▸ **Data shown**
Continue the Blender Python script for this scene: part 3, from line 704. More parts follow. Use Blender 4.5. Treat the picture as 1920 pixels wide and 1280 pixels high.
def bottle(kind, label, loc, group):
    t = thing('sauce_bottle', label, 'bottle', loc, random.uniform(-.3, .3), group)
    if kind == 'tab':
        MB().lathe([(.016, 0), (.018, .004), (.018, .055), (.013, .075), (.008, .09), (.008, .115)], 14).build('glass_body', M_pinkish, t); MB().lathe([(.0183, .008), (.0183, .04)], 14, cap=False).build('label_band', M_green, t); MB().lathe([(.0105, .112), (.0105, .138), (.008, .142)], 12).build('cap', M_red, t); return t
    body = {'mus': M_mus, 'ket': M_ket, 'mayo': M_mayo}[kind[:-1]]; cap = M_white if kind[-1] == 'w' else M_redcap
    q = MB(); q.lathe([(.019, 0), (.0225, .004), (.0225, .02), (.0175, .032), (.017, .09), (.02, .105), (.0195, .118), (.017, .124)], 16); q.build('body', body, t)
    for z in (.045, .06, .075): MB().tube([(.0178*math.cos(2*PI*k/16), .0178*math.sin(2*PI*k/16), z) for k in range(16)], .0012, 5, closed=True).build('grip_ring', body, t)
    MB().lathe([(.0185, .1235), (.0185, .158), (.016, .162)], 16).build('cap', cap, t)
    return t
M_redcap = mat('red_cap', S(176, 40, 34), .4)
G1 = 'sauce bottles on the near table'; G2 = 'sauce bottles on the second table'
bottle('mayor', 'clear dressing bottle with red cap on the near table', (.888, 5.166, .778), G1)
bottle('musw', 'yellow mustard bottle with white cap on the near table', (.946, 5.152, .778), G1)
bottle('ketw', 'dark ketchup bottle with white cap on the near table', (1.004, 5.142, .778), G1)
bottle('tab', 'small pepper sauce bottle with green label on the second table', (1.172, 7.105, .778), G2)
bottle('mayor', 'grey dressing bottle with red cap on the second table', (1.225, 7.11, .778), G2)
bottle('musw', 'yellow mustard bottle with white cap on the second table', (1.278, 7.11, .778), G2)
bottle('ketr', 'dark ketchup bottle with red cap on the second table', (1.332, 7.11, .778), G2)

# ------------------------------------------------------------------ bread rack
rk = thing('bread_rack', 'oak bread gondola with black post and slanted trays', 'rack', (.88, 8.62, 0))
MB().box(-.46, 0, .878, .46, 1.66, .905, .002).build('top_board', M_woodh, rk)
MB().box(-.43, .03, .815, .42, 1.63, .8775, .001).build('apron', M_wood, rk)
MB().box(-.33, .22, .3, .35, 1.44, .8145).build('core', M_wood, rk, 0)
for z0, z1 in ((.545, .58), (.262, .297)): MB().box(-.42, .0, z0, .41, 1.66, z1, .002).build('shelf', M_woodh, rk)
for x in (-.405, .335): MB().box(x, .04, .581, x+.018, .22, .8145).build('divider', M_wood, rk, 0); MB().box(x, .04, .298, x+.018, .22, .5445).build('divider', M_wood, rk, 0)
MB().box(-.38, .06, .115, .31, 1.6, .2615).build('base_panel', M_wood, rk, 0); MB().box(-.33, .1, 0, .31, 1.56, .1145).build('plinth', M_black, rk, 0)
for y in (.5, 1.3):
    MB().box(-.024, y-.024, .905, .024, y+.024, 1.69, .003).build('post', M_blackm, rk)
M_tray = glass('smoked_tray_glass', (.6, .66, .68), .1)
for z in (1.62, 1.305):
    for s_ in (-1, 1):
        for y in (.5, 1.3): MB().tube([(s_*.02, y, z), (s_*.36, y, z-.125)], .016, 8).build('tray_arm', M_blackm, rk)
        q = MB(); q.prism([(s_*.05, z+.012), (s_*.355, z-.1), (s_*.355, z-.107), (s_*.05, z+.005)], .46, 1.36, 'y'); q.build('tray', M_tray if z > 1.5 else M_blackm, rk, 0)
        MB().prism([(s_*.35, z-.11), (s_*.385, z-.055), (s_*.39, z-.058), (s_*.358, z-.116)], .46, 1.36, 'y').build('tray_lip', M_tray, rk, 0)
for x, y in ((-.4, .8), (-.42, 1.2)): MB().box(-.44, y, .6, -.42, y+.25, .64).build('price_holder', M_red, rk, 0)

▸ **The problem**
Retype all of the material above with every character intact.

▸ **Answer to the task**
Continue the Blender Python script for this scene: part 3, from line 704. More parts follow. Use Blender 4.5. Treat the picture as 1920 pixels wide and 1280 pixels high.
def bottle(kind, label, loc, group):
    t = thing('sauce_bottle', label, 'bottle', loc, random.uniform(-.3, .3), group)
    if kind == 'tab':
        MB().lathe([(.016, 0), (.018, .004), (.018, .055), (.013, .075), (.008, .09), (.008, .115)], 14).build('glass_body', M_pinkish, t); MB().lathe([(.0183, .008), (.0183, .04)], 14, cap=False).build('label_band', M_green, t); MB().lathe([(.0105, .112), (.0105, .138), (.008, .142)], 12).build('cap', M_red, t); return t
    body = {'mus': M_mus, 'ket': M_ket, 'mayo': M_mayo}[kind[:-1]]; cap = M_white if kind[-1] == 'w' else M_redcap
    q = MB(); q.lathe([(.019, 0), (.0225, .004), (.0225, .02), (.0175, .032), (.017, .09), (.02, .105), (.0195, .118), (.017, .124)], 16); q.build('body', body, t)
    for z in (.045, .06, .075): MB().tube([(.0178*math.cos(2*PI*k/16), .0178*math.sin(2*PI*k/16), z) for k in range(16)], .0012, 5, closed=True).build('grip_ring', body, t)
    MB().lathe([(.0185, .1235), (.0185, .158), (.016, .162)], 16).build('cap', cap, t)
    return t
M_redcap = mat('red_cap', S(176, 40, 34), .4)
G1 = 'sauce bottles on the near table'; G2 = 'sauce bottles on the second table'
bottle('mayor', 'clear dressing bottle with red cap on the near table', (.888, 5.166, .778), G1)
bottle('musw', 'yellow mustard bottle with white cap on the near table', (.946, 5.152, .778), G1)
bottle('ketw', 'dark ketchup bottle with white cap on the near table', (1.004, 5.142, .778), G1)
bottle('tab', 'small pepper sauce bottle with green label on the second table', (1.172, 7.105, .778), G2)
bottle('mayor', 'grey dressing bottle with red cap on the second table', (1.225, 7.11, .778), G2)
bottle('musw', 'yellow mustard bottle with white cap on the second table', (1.278, 7.11, .778), G2)
bottle('ketr', 'dark ketchup bottle with red cap on the second table', (1.332, 7.11, .778), G2)

# ------------------------------------------------------------------ bread rack
rk = thing('bread_rack', 'oak bread gondola with black post and slanted trays', 'rack', (.88, 8.62, 0))
MB().box(-.46, 0, .878, .46, 1.66, .905, .002).build('top_board', M_woodh, rk)
MB().box(-.43, .03, .815, .42, 1.63, .8775, .001).build('apron', M_wood, rk)
MB().box(-.33, .22, .3, .35, 1.44, .8145).build('core', M_wood, rk, 0)
for z0, z1 in ((.545, .58), (.262, .297)): MB().box(-.42, .0, z0, .41, 1.66, z1, .002).build('shelf', M_woodh, rk)
for x in (-.405, .335): MB().box(x, .04, .581, x+.018, .22, .8145).build('divider', M_wood, rk, 0); MB().box(x, .04, .298, x+.018, .22, .5445).build('divider', M_wood, rk, 0)
MB().box(-.38, .06, .115, .31, 1.6, .2615).build('base_panel', M_wood, rk, 0); MB().box(-.33, .1, 0, .31, 1.56, .1145).build('plinth', M_black, rk, 0)
for y in (.5, 1.3):
    MB().box(-.024, y-.024, .905, .024, y+.024, 1.69, .003).build('post', M_blackm, rk)
M_tray = glass('smoked_tray_glass', (.6, .66, .68), .1)
for z in (1.62, 1.305):
    for s_ in (-1, 1):
        for y in (.5, 1.3): MB().tube([(s_*.02, y, z), (s_*.36, y, z-.125)], .016, 8).build('tray_arm', M_blackm, rk)
        q = MB(); q.prism([(s_*.05, z+.012), (s_*.355, z-.1), (s_*.355, z-.107), (s_*.05, z+.005)], .46, 1.36, 'y'); q.build('tray', M_tray if z > 1.5 else M_blackm, rk, 0)
        MB().prism([(s_*.35, z-.11), (s_*.385, z-.055), (s_*.39, z-.058), (s_*.358, z-.116)], .46, 1.36, 'y').build('tray_lip', M_tray, rk, 0)
for x, y in ((-.4, .8), (-.42, 1.2)): MB().box(-.44, y, .6, -.42, y+.25, .64).build('price_holder', M_red, rk, 0)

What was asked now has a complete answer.